**THE REQUEST**
From the first line of the listing below, retype each line up to and including the one with "ISZ = LOTZ + .13"; pictures stay out.

**SOURCE MATERIAL**
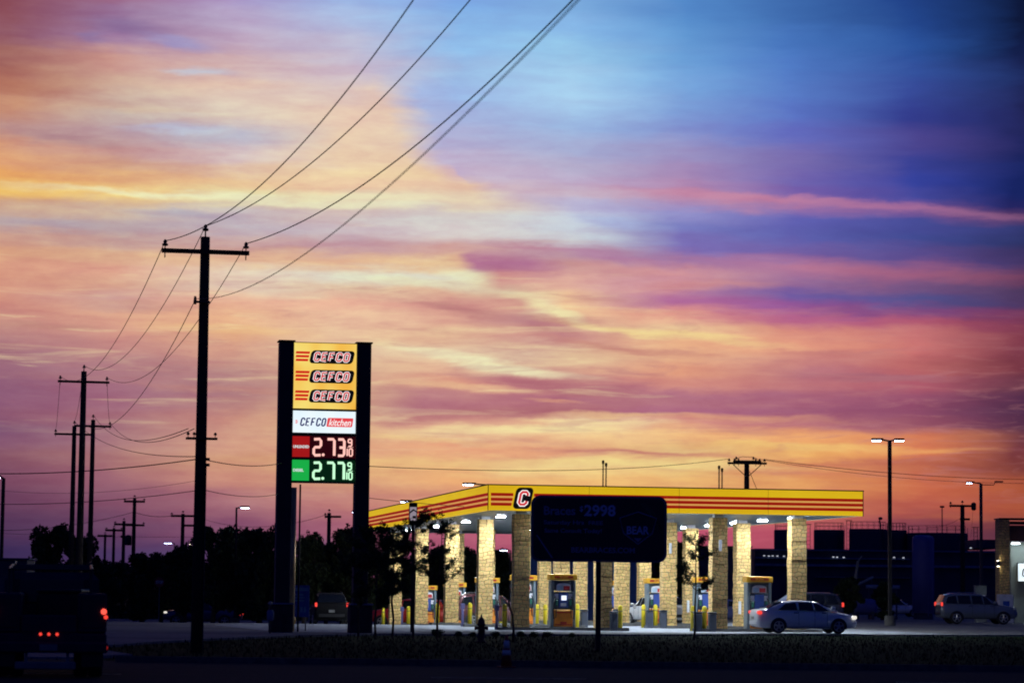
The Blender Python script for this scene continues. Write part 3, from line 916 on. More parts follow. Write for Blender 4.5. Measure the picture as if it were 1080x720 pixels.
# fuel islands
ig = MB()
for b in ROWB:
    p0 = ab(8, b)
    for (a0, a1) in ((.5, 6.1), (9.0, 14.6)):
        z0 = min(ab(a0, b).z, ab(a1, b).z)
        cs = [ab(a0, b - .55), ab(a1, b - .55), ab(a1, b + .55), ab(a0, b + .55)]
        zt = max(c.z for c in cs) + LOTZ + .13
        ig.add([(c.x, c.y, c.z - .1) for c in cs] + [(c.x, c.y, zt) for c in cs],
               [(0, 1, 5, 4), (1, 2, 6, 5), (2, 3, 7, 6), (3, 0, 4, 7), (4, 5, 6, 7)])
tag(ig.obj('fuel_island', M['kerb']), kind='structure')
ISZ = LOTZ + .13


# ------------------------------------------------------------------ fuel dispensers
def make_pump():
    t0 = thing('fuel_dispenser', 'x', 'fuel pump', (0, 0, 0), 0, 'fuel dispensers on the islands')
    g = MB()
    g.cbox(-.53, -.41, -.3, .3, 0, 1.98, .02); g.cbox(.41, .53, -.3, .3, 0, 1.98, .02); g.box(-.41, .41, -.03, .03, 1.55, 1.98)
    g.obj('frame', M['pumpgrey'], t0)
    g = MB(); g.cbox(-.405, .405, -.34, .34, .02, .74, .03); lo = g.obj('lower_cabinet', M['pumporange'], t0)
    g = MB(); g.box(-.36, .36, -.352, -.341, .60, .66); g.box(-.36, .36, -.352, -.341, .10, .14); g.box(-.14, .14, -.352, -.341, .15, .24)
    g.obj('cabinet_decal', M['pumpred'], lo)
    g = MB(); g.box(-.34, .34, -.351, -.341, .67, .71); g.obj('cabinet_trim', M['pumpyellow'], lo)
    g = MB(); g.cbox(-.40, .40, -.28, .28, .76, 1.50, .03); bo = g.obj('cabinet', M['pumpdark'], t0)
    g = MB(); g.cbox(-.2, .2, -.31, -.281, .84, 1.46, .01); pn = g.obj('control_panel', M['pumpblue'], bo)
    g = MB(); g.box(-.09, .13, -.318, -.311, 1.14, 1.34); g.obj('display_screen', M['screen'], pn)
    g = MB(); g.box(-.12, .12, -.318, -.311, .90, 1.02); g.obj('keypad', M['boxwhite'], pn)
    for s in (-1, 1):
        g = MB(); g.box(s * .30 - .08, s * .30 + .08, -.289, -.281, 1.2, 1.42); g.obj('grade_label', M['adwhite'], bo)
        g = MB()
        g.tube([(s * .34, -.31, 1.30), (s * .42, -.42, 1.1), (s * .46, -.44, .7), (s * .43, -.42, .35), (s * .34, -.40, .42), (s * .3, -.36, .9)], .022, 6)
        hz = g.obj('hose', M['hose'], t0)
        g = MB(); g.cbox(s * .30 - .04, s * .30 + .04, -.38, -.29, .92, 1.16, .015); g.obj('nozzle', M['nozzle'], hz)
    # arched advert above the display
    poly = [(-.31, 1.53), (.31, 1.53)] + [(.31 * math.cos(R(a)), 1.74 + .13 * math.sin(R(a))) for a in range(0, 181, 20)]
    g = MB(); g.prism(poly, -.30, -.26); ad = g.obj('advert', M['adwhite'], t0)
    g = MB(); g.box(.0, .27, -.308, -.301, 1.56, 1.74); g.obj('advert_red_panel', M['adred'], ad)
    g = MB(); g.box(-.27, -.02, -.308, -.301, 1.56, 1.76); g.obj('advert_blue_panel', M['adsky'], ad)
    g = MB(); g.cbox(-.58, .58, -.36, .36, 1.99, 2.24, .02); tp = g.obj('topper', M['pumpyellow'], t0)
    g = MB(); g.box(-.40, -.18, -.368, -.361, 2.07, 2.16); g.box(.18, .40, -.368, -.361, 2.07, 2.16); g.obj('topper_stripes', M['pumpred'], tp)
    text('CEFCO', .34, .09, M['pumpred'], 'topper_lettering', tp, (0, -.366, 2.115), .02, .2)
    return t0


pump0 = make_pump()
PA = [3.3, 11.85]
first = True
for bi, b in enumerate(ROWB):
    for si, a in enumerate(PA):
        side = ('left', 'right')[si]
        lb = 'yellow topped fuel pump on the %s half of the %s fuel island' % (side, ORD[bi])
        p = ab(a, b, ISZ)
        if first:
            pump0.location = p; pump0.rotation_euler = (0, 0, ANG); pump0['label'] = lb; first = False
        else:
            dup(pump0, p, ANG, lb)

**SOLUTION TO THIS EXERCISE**
The Blender Python script for this scene continues. Write part 3, from line 916 on. More parts follow. Write for Blender 4.5. Measure the picture as if it were 1080x720 pixels.
# fuel islands
ig = MB()
for b in ROWB:
    p0 = ab(8, b)
    for (a0, a1) in ((.5, 6.1), (9.0, 14.6)):
        z0 = min(ab(a0, b).z, ab(a1, b).z)
        cs = [ab(a0, b - .55), ab(a1, b - .55), ab(a1, b + .55), ab(a0, b + .55)]
        zt = max(c.z for c in cs) + LOTZ + .13
        ig.add([(c.x, c.y, c.z - .1) for c in cs] + [(c.x, c.y, zt) for c in cs],
               [(0, 1, 5, 4), (1, 2, 6, 5), (2, 3, 7, 6), (3, 0, 4, 7), (4, 5, 6, 7)])
tag(ig.obj('fuel_island', M['kerb']), kind='structure')
ISZ = LOTZ + .13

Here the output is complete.